A whistleblower report would help bring this entire episode to light. Attorney General William Barr’s Justice Department declined to investigate the report after determining that no violation of campaign laws had taken place. This, of course, is a highly debatable conclusion, considering that federal law prohibits soliciting, accepting or receiving anything of value from a foreign national in connection with a U.S. election, which Trump clearly had done. Ellen Weintraub, the Chair of the Federal Election Commission, issued such a statement on June 13th after President Trump said he’d want to hear dirt on a political opponent from a foreign source and wouldn’t necessarily report it. Ms Weintraub made it abundantly clear, without mentioning Donald Trump, that illegal contributions from foreign governments are not cool. Weintraub would repeat her warning in early October.

One day after the release of the rough transcript, Donald Trump would claim repeatedly that the phone call with Zelensky was “perfect” and that he’d done nothing wrong.

Of course. we already know that Donald Trump believes the U.S. Constitution (which he and all presidents swore an oath to preserve, protect and defend) allows him to do anything he wants. We know this because he has repeatedly and publicly said as much. We also know that Bill Barr shares Trump’s absolutist view of presidential power and immunity from prosecution — or even investigation — while in office.

In spite of the alleged perfection and innocence of the Trump-Zelensky phone call, the administration sought to “lock down” records of the call on a server ordinarily used for highly classified data AND they released the previously frozen aid to Ukraine.

No harm, no foul. Nothing to see here. Right?

Wrong.

A crime doesn’t cease to be a crime merely because it is exposed before the getaway. A coverup doesn’t cease to be a coverup just because it is uncovered. Admitting to an abuse of power doesn’t make it proper.  Claiming unlimited powers does not make it so.

And that’s where we are. The administration has stonewalled investigations into its conduct since before it took office. And while it has often escaped consequences at the very highest level — the president himself — there has been a tremendous amount of fallout. White House turnover is staggering and there are a number of close Trump associates in jail. Trump still has a lot of people carrying water for him.
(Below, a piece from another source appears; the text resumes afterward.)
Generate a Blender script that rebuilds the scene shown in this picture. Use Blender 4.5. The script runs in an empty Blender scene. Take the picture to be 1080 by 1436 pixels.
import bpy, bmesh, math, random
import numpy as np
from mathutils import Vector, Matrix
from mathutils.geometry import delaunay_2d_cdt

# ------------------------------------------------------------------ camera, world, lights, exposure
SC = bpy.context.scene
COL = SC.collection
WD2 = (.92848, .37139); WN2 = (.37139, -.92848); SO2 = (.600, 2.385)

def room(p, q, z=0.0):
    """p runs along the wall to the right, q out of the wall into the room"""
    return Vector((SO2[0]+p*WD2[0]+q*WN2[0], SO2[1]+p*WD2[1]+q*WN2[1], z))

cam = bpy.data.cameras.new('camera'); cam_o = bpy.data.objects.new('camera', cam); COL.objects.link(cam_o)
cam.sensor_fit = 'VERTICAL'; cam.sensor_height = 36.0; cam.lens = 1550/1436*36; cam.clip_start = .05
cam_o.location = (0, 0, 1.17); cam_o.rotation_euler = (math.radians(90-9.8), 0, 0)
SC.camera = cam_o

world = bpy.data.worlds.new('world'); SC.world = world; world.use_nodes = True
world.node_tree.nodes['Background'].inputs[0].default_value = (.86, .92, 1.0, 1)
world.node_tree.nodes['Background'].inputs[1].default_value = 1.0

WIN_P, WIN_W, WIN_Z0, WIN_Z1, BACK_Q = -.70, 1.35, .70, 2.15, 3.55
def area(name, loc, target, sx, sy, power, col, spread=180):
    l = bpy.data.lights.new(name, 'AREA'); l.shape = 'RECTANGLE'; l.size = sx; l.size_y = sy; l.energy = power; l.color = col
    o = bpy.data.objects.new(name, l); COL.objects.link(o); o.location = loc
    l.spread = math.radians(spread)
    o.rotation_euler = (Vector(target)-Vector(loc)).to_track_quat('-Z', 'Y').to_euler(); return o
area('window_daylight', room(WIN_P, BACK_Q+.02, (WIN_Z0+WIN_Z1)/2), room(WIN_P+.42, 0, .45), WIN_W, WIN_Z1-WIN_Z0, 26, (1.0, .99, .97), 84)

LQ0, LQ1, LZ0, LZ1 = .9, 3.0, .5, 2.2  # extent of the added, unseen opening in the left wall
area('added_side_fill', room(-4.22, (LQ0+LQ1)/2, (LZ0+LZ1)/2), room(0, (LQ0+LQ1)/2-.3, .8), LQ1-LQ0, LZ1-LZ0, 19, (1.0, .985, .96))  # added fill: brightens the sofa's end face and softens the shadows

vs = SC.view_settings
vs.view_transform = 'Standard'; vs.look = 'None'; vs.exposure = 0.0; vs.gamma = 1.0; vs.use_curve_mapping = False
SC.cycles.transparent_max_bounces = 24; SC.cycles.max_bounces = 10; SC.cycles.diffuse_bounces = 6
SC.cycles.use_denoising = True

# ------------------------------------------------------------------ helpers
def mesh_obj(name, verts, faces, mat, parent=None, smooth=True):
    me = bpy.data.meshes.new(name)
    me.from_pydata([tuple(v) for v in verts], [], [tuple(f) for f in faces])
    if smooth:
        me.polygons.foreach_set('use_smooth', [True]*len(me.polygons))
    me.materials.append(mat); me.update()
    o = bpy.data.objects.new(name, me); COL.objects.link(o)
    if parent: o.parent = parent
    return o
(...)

His party is scared to death to cross him.

It takes a two-thirds vote of the U.S. Senate to convict in an impeachment and remove from office. At this point that seems as unlikely as it did last March, but now it doesn’t matter so much.

Federalist 65 argued that the practice of impeachment properly ought to be regarded “as a bridle in the hands of the legislative body upon the executive servants of the government.”

A bridle isn’t just a means of controlling a horse, but more generally a restraint, curb, check or control. This president is currently unrestrained, uncurbed, unchecked and out of control.

Whether this Congress has the will and character to bridle this president and the presidency remains to be seen, but it should be seen in full view of the country and the world. The founders intended the president and judges to be subject to congressional checks, including impeachment.

Trump’s party, which recently bears little resemblance to the party of Lincoln, has the power to bring this runaway administration back under control or allow it run amok. In either event, there’s a national election in a little over eleven months, at which point we’ll find out how many people were watching and what they thought about it.